Before dinner, the three sisters gather in the kitchen to exchange gossip and catty remarks. They wonder out loud if Sophie is anorexic because she’s very thin. Nell and Bella mention that before they became mothers, they used to do cocaine to keep their weight down. All three sisters think that Sophie is too young for James.

Meanwhile, the men gather in the greenhouse on the property, where James reveals a big secret that he doesn’t want Nell, Sandra, Bella, Alex and the children to know about. The secret involves a major decision that has to be made before the apocalypse happens. The problem is that certain people involved in the decision don’t agree on what should be done.

By the first 15 minutes of “Silent Night,” it becomes obvious that this family is not the warm and fuzzy type, with or without an apocalypse. Nell has her big annual Christmas dinner mainly so she can show off to other members of the family. But this year, it’s different. There’s enough food and drinks to go around, but the meal isn’t as lavish as it was in the past. For example, instead of having a fancy potato dish that would be normal for this dinner, Nell says that the entire group can only have one potato per person.
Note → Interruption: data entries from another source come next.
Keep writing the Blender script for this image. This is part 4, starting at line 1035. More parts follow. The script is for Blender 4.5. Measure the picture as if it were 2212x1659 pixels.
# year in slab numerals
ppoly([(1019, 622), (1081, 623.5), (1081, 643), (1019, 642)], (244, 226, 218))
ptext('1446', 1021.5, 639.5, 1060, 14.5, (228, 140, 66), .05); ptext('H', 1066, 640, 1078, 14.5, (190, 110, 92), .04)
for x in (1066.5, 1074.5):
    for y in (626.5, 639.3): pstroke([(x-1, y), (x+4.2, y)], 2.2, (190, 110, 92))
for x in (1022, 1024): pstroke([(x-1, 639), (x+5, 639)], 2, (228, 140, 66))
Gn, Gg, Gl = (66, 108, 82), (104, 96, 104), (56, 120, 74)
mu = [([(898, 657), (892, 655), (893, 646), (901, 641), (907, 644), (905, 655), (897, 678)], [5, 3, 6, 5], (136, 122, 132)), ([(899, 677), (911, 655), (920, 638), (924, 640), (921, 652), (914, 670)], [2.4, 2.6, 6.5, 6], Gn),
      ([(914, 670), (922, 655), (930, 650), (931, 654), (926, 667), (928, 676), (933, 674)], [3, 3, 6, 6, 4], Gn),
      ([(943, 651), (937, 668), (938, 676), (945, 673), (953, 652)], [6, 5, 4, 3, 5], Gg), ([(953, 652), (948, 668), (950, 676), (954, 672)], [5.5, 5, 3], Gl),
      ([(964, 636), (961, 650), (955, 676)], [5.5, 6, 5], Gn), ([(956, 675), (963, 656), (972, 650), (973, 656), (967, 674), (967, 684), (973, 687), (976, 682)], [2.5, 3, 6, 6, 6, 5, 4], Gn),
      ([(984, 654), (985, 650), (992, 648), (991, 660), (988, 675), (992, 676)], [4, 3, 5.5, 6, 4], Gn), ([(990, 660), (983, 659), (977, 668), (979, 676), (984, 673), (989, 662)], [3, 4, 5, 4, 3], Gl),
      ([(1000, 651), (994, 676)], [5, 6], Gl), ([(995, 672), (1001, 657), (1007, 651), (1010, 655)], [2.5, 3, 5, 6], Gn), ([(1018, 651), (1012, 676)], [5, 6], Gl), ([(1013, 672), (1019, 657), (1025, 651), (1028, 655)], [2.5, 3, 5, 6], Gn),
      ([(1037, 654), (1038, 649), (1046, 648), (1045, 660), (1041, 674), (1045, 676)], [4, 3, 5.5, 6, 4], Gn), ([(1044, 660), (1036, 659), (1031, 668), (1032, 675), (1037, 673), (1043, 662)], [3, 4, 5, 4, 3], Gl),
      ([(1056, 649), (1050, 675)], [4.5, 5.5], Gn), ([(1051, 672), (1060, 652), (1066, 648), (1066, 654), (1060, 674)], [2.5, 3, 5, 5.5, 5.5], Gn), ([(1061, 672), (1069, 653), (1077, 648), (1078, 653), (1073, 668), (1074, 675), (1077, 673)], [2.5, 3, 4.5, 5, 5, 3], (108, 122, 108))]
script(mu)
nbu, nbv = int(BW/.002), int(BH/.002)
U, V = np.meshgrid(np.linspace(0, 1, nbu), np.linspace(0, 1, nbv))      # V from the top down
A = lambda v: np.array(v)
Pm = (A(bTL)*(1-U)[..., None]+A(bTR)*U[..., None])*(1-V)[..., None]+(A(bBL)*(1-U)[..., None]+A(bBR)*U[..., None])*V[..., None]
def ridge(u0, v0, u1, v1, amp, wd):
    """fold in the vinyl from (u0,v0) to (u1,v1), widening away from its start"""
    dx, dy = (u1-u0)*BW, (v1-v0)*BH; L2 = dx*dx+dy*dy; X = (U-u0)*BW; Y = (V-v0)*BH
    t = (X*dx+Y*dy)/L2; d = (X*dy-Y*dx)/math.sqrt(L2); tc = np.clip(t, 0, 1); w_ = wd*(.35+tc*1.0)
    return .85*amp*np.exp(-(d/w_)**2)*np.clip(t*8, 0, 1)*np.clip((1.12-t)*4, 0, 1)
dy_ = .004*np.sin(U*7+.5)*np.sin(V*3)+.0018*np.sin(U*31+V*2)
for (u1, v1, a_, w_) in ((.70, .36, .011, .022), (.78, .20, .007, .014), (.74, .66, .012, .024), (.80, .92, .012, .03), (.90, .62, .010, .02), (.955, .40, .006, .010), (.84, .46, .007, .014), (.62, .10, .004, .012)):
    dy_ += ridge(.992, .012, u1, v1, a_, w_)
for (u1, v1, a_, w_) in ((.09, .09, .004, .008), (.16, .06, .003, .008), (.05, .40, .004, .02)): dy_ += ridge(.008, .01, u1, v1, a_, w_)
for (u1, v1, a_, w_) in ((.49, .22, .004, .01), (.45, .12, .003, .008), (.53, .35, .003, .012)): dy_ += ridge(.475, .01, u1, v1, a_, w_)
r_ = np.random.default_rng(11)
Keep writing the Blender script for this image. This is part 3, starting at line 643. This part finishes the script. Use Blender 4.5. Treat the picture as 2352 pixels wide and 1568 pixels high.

It’s the first sign of rationing that implies a food shortage has been going on for quite some time. Over this scaled-back dinner, Sophie gets confrontational with Kitty about the Queen of England’s recent televised Christmas speech. Sophie is offended because she thinks that the queen looked like she was giving the speech inside of a bunker. Sophie thinks that the British royal family secretly has access to apocalypse-proof safe houses. Kitty says that it doesn’t matter because the queen is “old” and “the Russians want us all dead.”

And then, people at this fateful dinner start talking about the apocalypse, which is described as an “environmental disaster.” It’s implied that scientists predicted the exact day that the apocalypse would arrive, much like hurricanes can be predicted with precision. On television, Art sees a commercial for the Exit pill. His curiosity about the pill leads him to ask questions that the adults find difficult to answer.

The movie makes a little bit of a sociopolitical commentary when it soon becomes clear that the Exit pill is only for people who can afford it. Simon tells Art that some people in society, such as homeless people and illegal immigrants, haven’t been given the Exit pill. Simon explains to Art that the Exit pill has been withheld from certain groups of people because the government doesn’t think they legally exist.

“Silent Night” doesn’t get bogged down in political preaching. Instead, the big ethical debate in the movie is whether or not parents have the right to decide if their underage children should take the Exit pill or not. Art has an opinion that is very different from his parents. Other people at this family gathering have conflicting opinions if they or other people should take the Exit pill.

Because “Silent Night” takes place entirely on the estate property of Nell and Simon, the movie is meant to be somewhat claustrophobic in its contained setting. (Trudie Styler, who is one of the movie’s producers, has a cameo as a family friend named Nicole, who says her last goodbyes via a video conference call.) The number of people in the cast is relatively small, but the movie is realistic in showing that most people in an impending disaster would want to stick close to home with family members.

“Silent Night” has its share of flaws (there’s some contrived soap opera melodrama), and the movie will disappoint viewers who are expecting more action or more likable characters. However, all of the cast members give capable performances, and writer/director Griffin maintains an effective level of suspense over what’s going to happen in this story. Ultimately, “Silent Night” succeeds in its intention to pose disturbing questions about how an apocalypse should be handled when power and privilege play more of a role than some people would like to admit.

RLJE Films released “Silent Night” in select U.S. cinemas, and AMC+ premiered the movie on December 3, 2021.